Les engagements promis par la nouvelle direction ne sont pas concrétisés, les machines ayant été fourguées à une fonderie. « La nouvelle direction n’avait ni argent ni un ‘business plan’, et en juin 2013, la banque a désigné un nouvel administrateur judiciaire », explique Yashveer Takoordyal. En 2015, à la faveur d’un appel d’offres, la compagnie Freelance Distributors reprendra l’usine et ses marques.
« Comme tous les anciens employés de Subana étaient déjà partis à la retraite, on est venu avec nos salariés, il nous a fallu presque six mois pour rétablir l’eau et l’électricité et les autres aménités. » Puis, la société s’est remise en contact avec les fabricants indiens, mais cette fois, elle a renégocié pour obtenir un produit de qualité supérieure à celle qu’elle livrait à Subana en 1998. « Au départ, les Indiens étaient sceptiques, mais ils ont reconnu que c’est grâce aux commandes mauriciennes qu’ils ont pu partir à l’international, car Subana a été leur premier client hors de l’Inde. Pour nous, le produit nous coûtait plus cher, mais nous avons réussi à amortir les frais grâce à nos propres moyens de distribution ».

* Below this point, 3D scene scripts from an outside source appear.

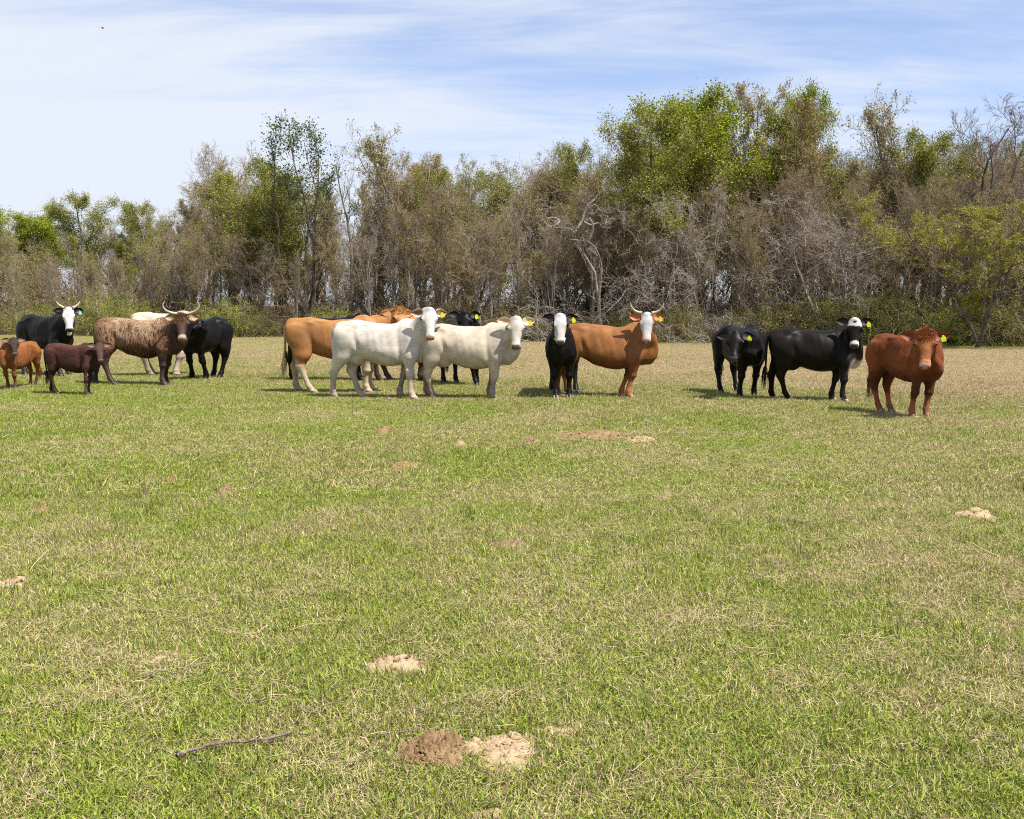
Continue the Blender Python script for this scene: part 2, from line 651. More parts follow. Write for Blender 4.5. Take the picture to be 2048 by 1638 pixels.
def straws(rng, P, length, rad, K=4, flat=0.25, r_attr=0.0):
    n = len(P)
    az = rng.rand(n) * 2 * PI
    el = np.abs(rng.normal(0, flat, n))
    Ls = length * (0.4 + rng.rand(n) * 1.1)
    d = np.stack([np.cos(az) * np.cos(el), np.sin(az) * np.cos(el), np.sin(el)], -1)
    cur = np.stack([P[:, 0], P[:, 1], 0.008 + rng.rand(n) * 0.03], -1)
    pts = [cur]
    for k in range(K - 1):
        d = d + rng.normal(0, 0.16, (n, 3)) - np.array([0, 0, 0.10])
        d = unit(d)
        cur = cur + d * (Ls / (K - 1))[:, None]
        cur[:, 2] = np.maximum(cur[:, 2], 0.012 + 0.012 * rng.rand(n))
        pts.append(cur)
    PP = np.stack(pts, 1)
    rr = rad * (0.6 + rng.rand(n) * 0.8)[:, None] * np.linspace(1.0, 0.45, K)[None]
    V, Q = tubes(PP, rr, 3)
    at = np.stack([np.full(n, r_attr), 0.5 + rng.rand(n) * 0.5, 0.5 + 0.5 * rng.rand(n)], -1)
    at = np.repeat(at[:, None], K * 3, 1).reshape(-1, 3)
    return V, Q, at


def leaflets(rng, P, size):
    """small clover-like leaves, one folded quad each"""
    n = len(P)
    az = rng.rand(n) * 2 * PI
    z = 0.008 + rng.rand(n) * 0.028
    s = size * (0.6 + rng.rand(n) * 0.8)
    tl = rng.normal(0, 0.35, n)
    d = np.stack([np.cos(az), np.sin(az), tl], -1)
    e = np.stack([-np.sin(az), np.cos(az), rng.normal(0, 0.3, n)], -1)
    c = np.stack([P[:, 0], P[:, 1], z], -1)
    V = np.stack([c - d * s[:, None] * 0.6, c + e * s[:, None] * 0.5, c + d * s[:, None] * 0.7, c - e * s[:, None] * 0.5], 1)
    V[:, :, 2] = np.maximum(V[:, :, 2], 0.003)
    Q = np.arange(n)[:, None] * 4 + np.arange(4)[None]
    at = np.stack([0.5 + 0.5 * rng.rand(n), 0.3 + rng.rand(n) * 0.6, rng.rand(n)], -1)
    return V.reshape(-1, 3), Q, np.repeat(at[:, None], 4, 1).reshape(-1, 3)


def sward_height(P):
    P3 = np.column_stack([P, np.zeros(len(P))])
    return 1.0 + 0.38 * vnoise(P3, 2.6, 5) + 0.25 * vnoise(P3, 9.0, 6)


def near_grass():
    rng = np.random.RandomState(11)
    g = Geo()
    Y0, Y1 = 2.55, 8.3
    # density falls with distance, the picture size of a blade does too
    n = 165000
    uu = rng.rand(n * 2)
    Yv = Y0 + (Y1 - Y0) * uu
    Xv = (rng.rand(n * 2) - 0.5) * 1.24 * (Yv + 0.2)
    keep = rng.rand(n * 2) < 0.5
    P = np.stack([Xv, Yv], -1)[keep]
    # clumping
    P3 = np.column_stack([P, np.zeros(len(P))])
    cl_ = 0.72 + 0.35 * vnoise(P3, 12, 3) + 0.2 * vnoise(P3, 31, 4)
    P = P[rng.rand(len(P)) < cl_]
    P = P[bare_mask(P)]
    hh = 0.046 * np.clip(sward_height(P), 0.45, 1.9)
    V, Q, T, K = blades(rng, P, hh, 0.0038, 0.70)
    g.add(V, Q, T, K)
    nt_ = 450000
    P = np.stack([(rng.rand(nt_) - .5) * 1.22, Y0 + (Y1 + 0.1 - Y0) * rng.rand(nt_) ** 0.93], -1)
    P[:, 0] *= P[:, 1] + 0.2
    P = P[bare_mask(P)]
    V, T, K = thatch(rng, P, 0.034, 0.0042)
    g.add(V, None, T, K)
    # taller bright tufts
    for k in range(240):
        y = rng.uniform(2.7, 8.0)
        x = rng.uniform(-0.58, 0.58) * y
        m_ = rng.randint(25, 70)
        PP = np.array([[x, y]]) + rng.normal(0, 0.035, (m_, 2))
        PP = PP[bare_mask(PP)]
        if len(PP) < 3:
            continue
        V, Q, T, K = blades(rng, PP, 0.075, 0.0042, 0.62)
        K[:, 0] = 0.45 + 0.5 * K[:, 0]
        g.add(V, Q, T, K)
    P = np.stack([(rng.rand(14000) - .5) * 1.2, Y0 + (6.0 - Y0) * rng.rand(14000)], -1)
    P[:, 0] *= P[:, 1]
    P = P[bare_mask(P)]
    V, Q, K = leaflets(rng, P, 0.0095)
    K[:, 1] *= 0.6
    g.add(V, Q, None, K)
    me = g.mesh('pasture_grass', M['blade'], 'blade', False)
    tag(add('pasture_grass', me), 'short green and straw coloured pasture grass in the foreground', 'grass', kind='stuff')
    # dead stems lying in the sward
    g = Geo()
    P = np.stack([(rng.rand(5200) - .5) * 1.2, Y0 + (8.6 - Y0) * rng.rand(5200) ** 1.1], -1)
    P[:, 0] *= P[:, 1]
    keepp = rng.rand(len(P)) < np.clip(0.45 + P[:, 0] * 0.22, 0.25, 1)
    P = P[keepp]
    P = P[bare_mask(P)]
    V, Q, K = straws(rng, P, 0.065, 0.0014)
    g.add(V, Q, None, K)
    # little heaps of straw
    for k in range(150):
        y = rng.uniform(2.8, 8.2)
        x = rng.uniform(-0.55, 0.6) * y
        if x < 0 and rng.rand() < 0.4:
            continue
        PP = np.array([[x, y]]) + rng.normal(0, 0.055, (rng.randint(15, 45), 2))
        V, Q, K = straws(rng, PP, 0.075, 0.0013, flat=0.5)
        g.add(V, Q, None, K)
    P = np.stack([(rng.rand(70) - .5) * 1.2, 2.7 + 4.5 * rng.rand(70)], -1)
    P[:, 0] *= P[:, 1]
    V, Q, K = straws(rng, P, 0.22, 0.0019, K=6)
    g.add(V, Q, None, K)
    me = g.mesh('dead_grass_stems', M['blade'], 'blade', True)
    tag(add('dead_grass_stems', me), 'pale dead grass stems strewn through the foreground pasture', 'dry grass', kind='stuff')


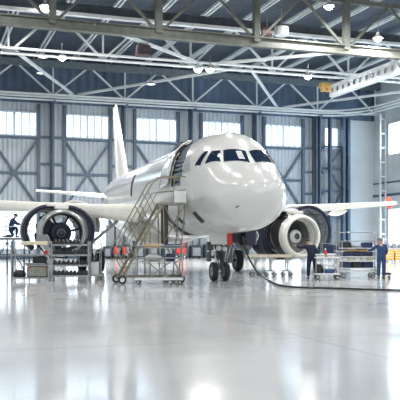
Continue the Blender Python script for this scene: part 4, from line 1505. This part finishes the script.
# rolls and boxes on the long cart
for px, L_, lab in ((347, 0.44, 'navy roll at the left on the middle shelf of the long cart'), (357.7, 0.44, 'navy roll in the centre of the middle shelf of the long cart'), (368.7, 0.46, 'navy roll at the right on the middle shelf of the long cart')):
    loose('fabric_roll', MB().tube([(-L_ / 2, 0, 0.1), (L_ / 2, 0, 0.1)], 0.1, 16), 'navy_plastic', lab, 'roll', put(C2, px, d2, 0.3, 0.95), group='rolls on the long cart')
loose('yellow_tube', MB().tube([(-0.52, 0, 0.045), (0.52, 0, 0.045)], 0.045, 14), 'ochre', 'dull yellow tube lying across the navy rolls on the long cart', 'tube', put(C2, 357.5, d2, 0.3, 1.15))
for px, L_, hh, m_, lab in ((347.3, 0.42, 0.24, 'black_plastic', 'black case at the left end of the long cart top shelf'),
                            (357.5, 0.42, 0.10, 'cabinet_grey', 'grey flat case in the middle of the long cart top shelf'),
                            (368.5, 0.44, 0.24, 'navy_plastic', 'navy case at the right end of the long cart top shelf')):
    loose('tool_case', MB().cbox((0, 0, hh / 2), L_, 0.5, hh), m_, lab, 'case', put(C2, px, d2, 0.4, 1.32), smooth=0, group='cases on the long cart')
for i, (px, m_) in enumerate(((345, 'white_plastic'), (351.5, 'cream_board'), (358, 'white_plastic'), (364.5, 'white_plastic'), (371, 'cream_board'))):
    loose('carton', MB().cbox((0, 0, 0.065), 0.26, 0.4, 0.13), m_, ['white carton at the left end of the long cart row', 'cream carton second in the long cart row, beside the left white one', 'white carton in the middle of the long cart row', 'white carton second from the right end of the long cart row', 'cream carton at the right end of the long cart row'][i], 'carton', put(C2, px, d2, 0.3, 0.76), smooth=0, group='cartons on the long cart')
for px, m_, lab in ((347, 'navy_plastic', 'navy box at the left on the low deck of the long cart'), (358, 'black_plastic', 'black box in the middle of the long cart low deck'), (369, 'navy_plastic', 'navy box at the right on the low deck of the long cart')):
    loose('storage_box', MB().cbox((0, 0, 0.13), 0.45, 0.55, 0.26), m_, lab, 'box', put(C2, px, d2, 0.4, 0.44), smooth=0, group='boxes under the long cart')
# small black rolling stool by the standing mechanic
ds = 34.4
bs = thing('rolling_stool', 'low black rolling stool at the feet of the blue mechanic on the right', 'stool', Vector(((386 - 200) * ds / F + 0.02, ds + 0.0, 0)), 0)
MB().cbox((0, 0, 0.22), 0.36, 0.34, 0.09).build('seat', 'black_plastic', bs, smooth=0)
for sx in (-0.13, 0.13):
    for sy in (-0.12, 0.12):
        castor(bs, (sx, sy, 0.055), 0.055, wd=0.035, fork=0.06)

# storage rack behind the right carts
d3 = 39.5
C3, w3 = cart('storage_shelf', 'tall pale shelf cart with dark parts behind the long cart', 336, 378, d3, 0.7, (0.4, 1.15), 2.05, deck_m='light_steel', lip=0.05)
for px, L_, hh, z, m_, lab in ((342, 0.5, 0.22, 1.15, 'navy_plastic', 'navy box at the left end of the tall shelf cart'), (352.5, 0.42, 0.28, 1.15, 'cabinet_grey', 'grey box second from left on the tall shelf cart'), (363, 0.5, 0.2, 1.15, 'black_plastic', 'black box third from left on the tall shelf cart'), (372.5, 0.36, 0.3, 1.15, 'white_plastic', 'white box at the right end of the tall shelf cart')):
    loose('parts_box', MB().cbox((0, 0, hh / 2), L_, 0.5, hh), m_, lab, 'box', put(C3, px, d3, 0.35, z), smooth=0, group='boxes on the tall shelf cart')

# second cart between the engine and small cart, far behind
d4 = 41.0
C4, w4 = cart('storage_shelf', 'low grey shelf cart with a navy box behind the small cart', 322, 337, d4, 0.6, (0.4, 1.0), 1.5, deck_m='light_steel', lip=0.05)
loose('blue_box', MB().cbox((0, 0, 0.22), 0.7, 0.4, 0.44), 'navy_plastic', 'navy box on the low grey shelf cart behind the small cart', 'box', put(C4, 329.5, d4, 0.3, 1.0), smooth=0)

# ---- engine dolly below the right engine
de = 36.5
dx0, dx1 = 246, 292
Do = Vector(((dx0 - 200) * de / F, de, 0))
dl = thing('engine_dolly', 'long pale low engine dolly with splayed castor legs below the right engine', 'dolly', Do, 0)
wl = (dx1 - dx0) * de / F
zt = rz_(256, de)
MB().bar((0, 0, zt), (wl, 0, zt), 0.10, 0.12).build('beam', 'cream_board', dl, smooth=0)
MB().bar((0, 0.8, zt), (wl, 0.8, zt), 0.10, 0.12).build('beam', 'cream_board', dl, smooth=0)
for u in (0.02, 0.5, 0.98):
    MB().bar((wl * u, 0, zt), (wl * u, 0.8, zt), 0.07).build('cross_member', 'galvanised', dl, smooth=0)
for x in (0.45, 1.15, wl - 0.2):
    for dy in (0, 0.8):
        MB().bar((x, dy, zt), (x, dy, 0.22), 0.06).build('leg', 'galvanised', dl, smooth=0)
        MB().bar((x - 0.2, dy, 0.25), (x + 0.2, dy, 0.25), 0.05).build('foot_bar', 'galvanised', dl, smooth=0)
        for s_ in (-0.17, 0.17):
            castor(dl, (x + s_, dy, 0.09), 0.09, wd=0.045, fork=0.03)
        MB().bar((x, dy, 0.6), (x + 0.3, dy, zt), 0.04).build('brace', 'galvanised', dl, smooth=0)

# ---- ground power cable from the service bay to the floor
pts = [Vector(p) for p in [at(242.5, 239.5, 31.4), at(244, 245, 31.2), at(248, 256, 30.9), at(254, 267, 30.6), at(260, 274.5, 30.4)]]
fl = [(268, 281.2), (278, 285.6), (292, 287.8), (310, 288.6), (335, 289.2), (365, 290.2), (400, 291.2), (430, 292.2)]
for x, y in fl:
    q = on_floor(x, y)
    q.z = 0.035
    pts.append(q)
# smooth through the points
sm = []
for i in range(len(pts) - 1):
    p0, p1, p2, p3 = pts[max(i - 1, 0)], pts[i], pts[i + 1], pts[min(i + 2, len(pts) - 1)]
    for k in range(6):
        t = k / 6
        q = 0.5 * ((2 * p1) + (p2 - p0) * t + (2 * p0 - 5 * p1 + 4 * p2 - p3) * t * t + (3 * p1 - p0 - 3 * p2 + p3) * t ** 3)
        q.z = max(q.z, 0.035)
        sm.append(q)
sm.append(pts[-1])
gc = thing('power_cable', 'black ground power cable hanging from the nose and running right over the floor', 'cable', (0, 0, 0), 0)
MB().tube(sm, 0.035, 8).build('cable', 'cable_black', gc)
MB().tube([sm[0] + Vector((0, 0, 0.12)), sm[0], sm[2]], [0.05, 0.06, 0.04], 10).build('plug', 'cable_black', gc)

# ------------------------------------------------------------------ along the foot of the back wall
def far_cabinet(px, w, h, label, m='cabinet_blue', d_off=0.9, red=False):
    u = (px - 200) / F
    # meet the line v = VB - d_off - 0.6
    v = VB - d_off - 0.7
    d = v / (math.cos(HA) - u * math.sin(HA))
    p = Vector((u * d, d, 0))
    t = thing('tool_cabinet', label, 'cabinet', p, HA, 'cabinets along the back wall')
    MB().cbox((0, 0, h / 2 + 0.06), w, 0.7, h - 0.12).build('body', m, t, smooth=0)
    MB().box(-w / 2 + 0.16, w / 2 - 0.16, -0.37, -0.33, 0.22, h - 0.2).build('door', 'cabinet_grey', t, smooth=0)
    MB().box(-w / 2, w / 2, -0.36, 0.36, h, h + 0.05).build('worktop', 'dark_steel', t, smooth=0)
    for sx in (-1, 1):
        MB().box(sx * w / 2 - 0.06 - 0.04 * sx, sx * w / 2 + 0.06 - 0.1 * sx, -0.3, 0.3, 0, 0.1).build('foot', 'dark_steel', t, smooth=0)
    return t


labs = ['behind the black main wheel', 'left of the red cylinder', 'right of the red cylinder', 'behind the stair foot', 'behind the low workstand', 'beside the red trolley', 'second right of the red trolley', 'just left of the nose gear', 'behind the nose gear', 'right of the nose gear', 'behind the engine dolly']
for i, (px, w_) in enumerate(((107, 0.8), (116.5, 0.75), (126, 0.75), (138, 1.1), (152, 1.1), (167, 1.1), (181.5, 1.1), (195.5, 1.1), (209, 1.05), (225, 1.2), (252, 1.2))):
    far_cabinet(px, w_, 1.12 + 0.08 * (i % 3), 'dark blue tool cabinet at the back wall, ' + labs[i])
# tall grey lockers behind the left wing
for i, (px, h, lab) in enumerate(((110, 3.2, 'tall grey locker at the back wall, left one of the pair behind the main wheel'), (119, 3.0, 'tall grey locker at the back wall, right one of the pair behind the main wheel'), (190, 1.9, 'grey locker behind the cabinets under the nose, left one of two'), (203, 1.9, 'grey locker behind the cabinets under the nose, right one of two'))):
    u = (px - 200) / F
    v = VB - 0.7
    d = v / (math.cos(HA) - u * math.sin(HA))
    t = thing('steel_locker', lab, 'locker', Vector((u * d, d, 0)), HA, 'grey lockers at the back wall')
    MB().cbox((0, 0, h / 2), 0.75, 0.5, h).build('body', 'cabinet_grey', t, smooth=0)
    MB().box(-0.33, 0.33, -0.275, -0.25, 0.15, h - 0.12).build('door', 'cabinet_grey', t, smooth=0)
    MB().box(0.2, 0.24, -0.30, -0.27, h * 0.45, h * 0.55).build('handle', 'dark_steel', t, smooth=0)


def far_point(px, voff):
    u = (px - 200) / F
    v = VB - voff
    d = v / (math.cos(HA) - u * math.sin(HA))
    return Vector((u * d, d, 0))


def extinguisher(px, lab, k=0.75):
    t = thing('fire_extinguisher', lab, 'extinguisher', far_point(px, 3.4), HA, 'red wheeled extinguishers')
    t.scale = (0.8, 0.8, 0.8)
    MB().lathe([(0, -0.55), (0.22, -0.55), (0.24, -0.6), (0.24, -1.2), (0.14, -1.4), (0.05, -1.45), (0, -1.45)], 18, Matrix.Rotation(R(-90), 4, 'X') @ Matrix.Scale(1, 4)).build('cylinder', 'red_paint', t, smooth=50)
    for sx in (-0.26, 0.26):
        T = Matrix.Translation((sx * k, 0, 0.2)) @ Matrix.Rotation(R(90), 4, 'Z')
        MB().lathe([(0, -0.04), (0.2, -0.04), (0.2, 0.04), (0, 0.04)], 18, T).build('wheel', 'rubber', t, smooth=30)
    MB().tube([(-0.2, 0.2, 0.3), (-0.2, 0.32, 1.5), (0.2, 0.32, 1.5), (0.2, 0.2, 0.3)], 0.03, 6).build('handle', 'dark_steel', t)
    return t


extinguisher(116, 'red wheeled extinguisher at the back, left of the stair foot')
extinguisher(124.5, 'red wheeled extinguisher at the back, seen through the stair foot')
rt = thing('red_trolley', 'red hand trolley before the back cabinets, right of the stair', 'trolley', far_point(180.5, 3.4), HA)
MB().cbox((0, 0, 0.72), 1.0, 0.6, 0.55).build('box', 'red_paint', rt, smooth=0)
MB().bar((0.4, 0, 0.9), (0.4, 0, 2.1), 0.08).bar((0.4, 0, 1.6), (0.0, 0, 1.05), 0.06).build('handle', 'red_paint', rt, smooth=0)
for sx in (-0.4, 0.4):
    castor(rt, (sx, 0, 0.16), 0.16, wd=0.08, fork=0.1)

# orange barriers and yellow cart by the right doorway
for i, (px, lab) in enumerate(((389.5, 'orange crate by the right doorway, nearest the blue mechanic'), (397.5, 'orange crate by the right doorway at the photo edge'))):
    d = 62
    t = thing('orange_crate', lab, 'crate', Vector(((px - 200) * d / F, d, 0)), 0, 'orange crates by the right doorway')
    MB().cbox((0, 0, 0.55), 0.52, 0.8, 0.8).build('body', 'orange', t, smooth=0)
    for z in (0.35, 0.55, 0.75):
        MB().box(-0.24, 0.24, -0.42, -0.39, z - 0.03, z + 0.03).build('slat', 'cream_board', t, smooth=0)
    for sx in (-0.2, 0.2):
        castor(t, (sx, 0.0, 0.07), 0.07, wd=0.04, fork=0.02)
rb_ = thing('pallet_rack', 'low white rack with grey rolls behind the orange crates', 'rack', Vector(((394 - 200) * 65.5 / F, 65.5, 0)), 0)
for sx in (-0.85, 0.85):
    MB().bar((sx, 0, 0), (sx, 0, 1.9), 0.08).build('post', 'light_steel', rb_, smooth=0)
for z in (1.05, 1.8):
    MB().box(-0.85, 0.85, -0.3, 0.3, z - 0.05, z).build('shelf', 'light_steel', rb_, smooth=0)
for i, dx in enumerate((-0.55, 0.0, 0.55)):
    loose('grey_roll', MB().tube([(0, -0.28, 0.2), (0, 0.28, 0.2)], 0.2, 16), 'cabinet_grey', ['grey roll at the left on the white rack by the right doorway', 'grey roll in the middle of the white rack by the right doorway', 'grey roll at the right on the white rack by the right doorway'][i], 'roll', Vector(((394 - 200) * 65.5 / F + dx, 65.5, 1.05)), group='grey rolls on the white rack')

# unseen lamps added over the front bays to brighten the aircraft and floor
for i, v in enumerate((10, 22, 34, 43)):
    for w_ in (-6, 5, 16, 27, 38):
        p = Hp(w_, v, 17.2)
        o = copy_tree(proto[1])
        o.location = p
        o['label'] = 'added high-bay fill lamp of the front bays, unseen above the view'
        o['group'] = 'added front bay fill lamps'
        ld = bpy.data.lights.new('bay_fill_light', 'AREA')
        ld.shape = 'DISK'
        ld.size = 0.7
        ld.energy = FRONT_FILL_W * (1.35 if v < 30 else 1.0)
        ld.color = (1.0, 0.98, 0.95)
        lo = bpy.data.objects.new('bay_fill_light', ld)
        C.objects.link(lo)
        lo.location = p + Vector((0, 0, -0.30))

# ------------------------------------------------------------------ light
wd = bpy.data.worlds.new('world')
sc.world = wd
wd.use_nodes = True
bg = wd.node_tree.nodes['Background']
sky = wd.node_tree.nodes.new('ShaderNodeTexSky')
sky.sky_type = 'NISHITA'
sky.sun_disc = False
sky.sun_elevation = R(40)
sky.sun_rotation = R(200)
mx = wd.node_tree.nodes.new('ShaderNodeMix')
mx.data_type = 'RGBA'
mx.inputs[0].default_value = 0.75
mx.inputs[7].default_value = (0.95, 0.98, 1.0, 1)
wd.node_tree.links.new(sky.outputs['Color'], mx.inputs[6])
wd.node_tree.links.new(mx.outputs[2], bg.inputs['Color'])
bg.inputs['Strength'].default_value = 0.55


sc.view_settings.view_transform = 'Standard'
sc.view_settings.look = 'None'
sc.view_settings.gamma = 1
sc.view_settings.use_curve_mapping = False
sc.view_settings.exposure = 0.0
sc.cycles.use_denoising = True
sc.cycles.max_bounces = 8
sc.cycles.sample_clamp_indirect = 8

Nouvelle phase d’investissement
Cette reprise apportera un coup de neuf à l’entreprise. En 2016, aux quatre nouvelles références, Marie, Kris, Petit Beurre et Morning Tea, s’ajoute le relooking des biscuits Subana qui deviendront un produit végétarien. Au fil des mois, l’offre est passée à 6 et à fin 2016, une nouvelle référence viendra s’y ajouter pour enrichir la palette à 13 références. Mais le véritable développement de l’entreprise interviendra en 2017 lorsque la nouvelle direction relancera la production mauricienne. «Nous allons passer par une nouvelle phase d’investissement, il faudra embaucher. À long terme nous visons le marché africain et en même temps, nous souhaitons diversifier nos productions à l’étranger. Nous réfléchissons à un pays européen, quitte à ce que le produit soit un peu plus cher à Maurice, mais nous gagnerons en qualité», promet Yashveer Takoordyal.